Che sia tra gli splendidi vigneti di Langa o tra le meravigliose terrazze vitate della Valtellina il nebbiolo non delude mai. Tra i banchi di degustazione poi, Nebbiolo nel Cuore ha offerto come sempre la possibilità di confrontarsi con chi di nebbiolo vive. Produttori per cui il vitigno rappresenta il centro della loro attività, se non anche della loro vita.
L’esperienza di poter parlare direttamente con i produttori di vigna, clima, vinificazioni, stagioni e natura, vale più di bere mille bottiglie. Specialmente quando la viticultura non è affare semplice come in Valtellina. Un confronto che loro hannpo saputo regalare in ampia disponibilità e che aiuta ad entrare in intimità con il vino. L’indicazione del percorso per stabilire con esso un rapporto più autentico e personale.
Storia, tradizione e cultura.
Un’occasione per travalicare il bicchiere e scoprire le radici culturali a cui il vino è legato a doppio filo. Tra i banchi d’assaggio il legame del vino con la storia del belpaese si è appalesato, ad esempio con l’Azienda Anselma Giacomo di Serralunga d’Alba. Condotta da Franco Anselma nipote del fondatore e dalla vulcanica signora Maria, che l’ha rappresentata raccontando la loro tradizione centenaria.
Di quando la produzione di Barbera, Dolcetto e Barolo, era riservata esclusivamente all’attività di ristorazione di famiglia. Altri grandi interpreti del nebbiolo Tenuta Cucco, Palladino, Gianni Gagliardo e il sempre grande Barolo di Ettore Germano, una garanzia per gli amanti di questa declinazione territoriale del nebbiolo.

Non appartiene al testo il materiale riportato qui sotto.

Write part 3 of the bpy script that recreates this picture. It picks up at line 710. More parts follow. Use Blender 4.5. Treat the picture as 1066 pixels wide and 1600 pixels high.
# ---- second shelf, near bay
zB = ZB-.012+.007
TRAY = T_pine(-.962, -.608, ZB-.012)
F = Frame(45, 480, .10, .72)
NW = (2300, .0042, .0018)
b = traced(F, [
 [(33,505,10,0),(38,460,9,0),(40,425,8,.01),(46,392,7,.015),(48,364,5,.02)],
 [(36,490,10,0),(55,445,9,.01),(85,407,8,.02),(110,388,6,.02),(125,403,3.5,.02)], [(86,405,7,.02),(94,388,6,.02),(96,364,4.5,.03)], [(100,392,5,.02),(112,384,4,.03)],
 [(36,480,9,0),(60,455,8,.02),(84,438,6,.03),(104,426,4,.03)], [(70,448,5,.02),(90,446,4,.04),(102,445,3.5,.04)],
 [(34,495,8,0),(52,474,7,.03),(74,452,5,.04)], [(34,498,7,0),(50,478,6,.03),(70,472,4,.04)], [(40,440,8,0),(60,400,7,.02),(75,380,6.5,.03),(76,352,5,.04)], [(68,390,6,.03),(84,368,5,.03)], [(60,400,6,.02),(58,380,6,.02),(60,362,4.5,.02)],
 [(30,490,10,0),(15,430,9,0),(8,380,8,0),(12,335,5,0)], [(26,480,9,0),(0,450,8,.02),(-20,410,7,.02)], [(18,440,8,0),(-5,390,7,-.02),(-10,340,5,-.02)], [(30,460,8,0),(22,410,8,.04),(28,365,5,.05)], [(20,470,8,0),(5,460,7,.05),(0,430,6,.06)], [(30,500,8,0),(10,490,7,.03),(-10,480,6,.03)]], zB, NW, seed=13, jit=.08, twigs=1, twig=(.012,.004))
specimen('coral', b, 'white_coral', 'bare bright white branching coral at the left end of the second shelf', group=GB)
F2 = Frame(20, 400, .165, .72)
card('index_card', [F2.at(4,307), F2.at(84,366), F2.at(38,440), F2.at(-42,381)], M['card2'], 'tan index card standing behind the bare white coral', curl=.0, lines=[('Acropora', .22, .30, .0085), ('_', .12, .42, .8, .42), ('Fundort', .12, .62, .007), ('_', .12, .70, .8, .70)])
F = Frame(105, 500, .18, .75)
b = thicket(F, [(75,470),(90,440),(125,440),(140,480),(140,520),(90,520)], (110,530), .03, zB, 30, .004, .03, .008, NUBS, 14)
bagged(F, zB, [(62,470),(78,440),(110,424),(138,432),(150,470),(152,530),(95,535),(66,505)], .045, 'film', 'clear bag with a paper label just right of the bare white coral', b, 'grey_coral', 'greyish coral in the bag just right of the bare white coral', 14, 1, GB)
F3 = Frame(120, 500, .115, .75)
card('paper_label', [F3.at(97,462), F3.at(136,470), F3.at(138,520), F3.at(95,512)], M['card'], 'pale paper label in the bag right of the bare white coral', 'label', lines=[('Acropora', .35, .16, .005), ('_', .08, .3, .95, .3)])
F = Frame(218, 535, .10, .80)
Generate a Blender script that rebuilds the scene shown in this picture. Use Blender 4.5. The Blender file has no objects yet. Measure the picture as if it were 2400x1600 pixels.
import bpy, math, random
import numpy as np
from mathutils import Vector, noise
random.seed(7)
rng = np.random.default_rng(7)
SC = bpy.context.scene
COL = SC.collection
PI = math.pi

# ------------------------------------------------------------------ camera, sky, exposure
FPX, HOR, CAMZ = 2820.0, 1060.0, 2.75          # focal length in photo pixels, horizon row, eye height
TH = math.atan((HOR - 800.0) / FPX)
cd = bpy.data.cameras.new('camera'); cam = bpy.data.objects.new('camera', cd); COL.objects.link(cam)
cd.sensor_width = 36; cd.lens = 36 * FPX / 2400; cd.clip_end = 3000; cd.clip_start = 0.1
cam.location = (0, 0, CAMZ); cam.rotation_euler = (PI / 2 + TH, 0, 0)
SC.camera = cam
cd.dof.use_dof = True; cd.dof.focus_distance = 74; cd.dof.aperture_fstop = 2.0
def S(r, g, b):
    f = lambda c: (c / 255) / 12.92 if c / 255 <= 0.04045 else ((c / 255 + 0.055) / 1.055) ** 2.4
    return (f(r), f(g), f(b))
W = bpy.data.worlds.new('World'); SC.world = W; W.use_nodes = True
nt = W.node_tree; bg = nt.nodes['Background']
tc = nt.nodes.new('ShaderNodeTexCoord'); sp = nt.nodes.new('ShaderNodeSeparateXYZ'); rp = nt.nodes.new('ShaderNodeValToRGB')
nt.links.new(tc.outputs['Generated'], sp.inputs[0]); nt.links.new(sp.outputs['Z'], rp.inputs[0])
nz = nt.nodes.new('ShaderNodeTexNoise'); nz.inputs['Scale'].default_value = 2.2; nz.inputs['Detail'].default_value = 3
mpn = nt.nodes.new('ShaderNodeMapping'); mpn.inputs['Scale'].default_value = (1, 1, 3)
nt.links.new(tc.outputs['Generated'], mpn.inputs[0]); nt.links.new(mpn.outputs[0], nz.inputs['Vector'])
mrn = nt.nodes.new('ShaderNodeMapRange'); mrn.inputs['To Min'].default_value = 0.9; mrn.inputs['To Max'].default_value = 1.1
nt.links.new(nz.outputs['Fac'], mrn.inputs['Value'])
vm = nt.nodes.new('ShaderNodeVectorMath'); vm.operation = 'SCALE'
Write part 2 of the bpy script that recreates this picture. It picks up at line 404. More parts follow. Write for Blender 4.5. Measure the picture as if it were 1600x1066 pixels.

Notevoli anche il Barolo Rocche dell’Annunziata di Aurelio Settimo, con cinque annate proposte in verticale, quelli di Burzi con il Capalot in primis e poi il Barolo di Mario Marengo, piccola azienda che trasuda passione per la viticultura d’autore. In ultimo lui, in realtà primo assoluto e icona di tutti i barolisti, Il Monprivato di Giuseppe Mascarello, autorità indiscutibile nel mondo del Nebbiolo che presentava anche l’altro Barolo, dal cru Perno.
Barolo e Barbaresco insieme ai grandi vini della Valtellina.
Anche il Barbaresco ha dato grande prova di se con diverse espressioni, tra cui il Campo Quadro e l’altro Barbaresco di Punset e gli strepitosi vini di Piero Busso, provenienti da quattro cru diversi. Assaggiando questi ultimi si è avuta proprio la percezione di come all’interno di uno stesso comune, in questo caso Neive, il vitigno riesca a leggere le sfumature pedoclimatiche, restituendo quattro vini di estrema personalità.
Per tutti quelli che solo da poco flirtano con il vino, sarà stata una sorpresa scoprire che la grandezza del Nebbiolo non si esaurisce con Barolo, Barbaresco e Roero, ma si estende anche in terra lombarda ed oltre. Ne è esempio il Ghemme di Tiziano Mazzoni del Novarese, oltre alla nutrita rappresentanza Valtellinese tra cui l’Azienda Le Strie, i Grumello di Giorgio Giamatti e il Sassella dell’Azienda Balgera, che tra gli altri presentava la versione 2005, uno dei vini più coinvolgenti dell’intera sala.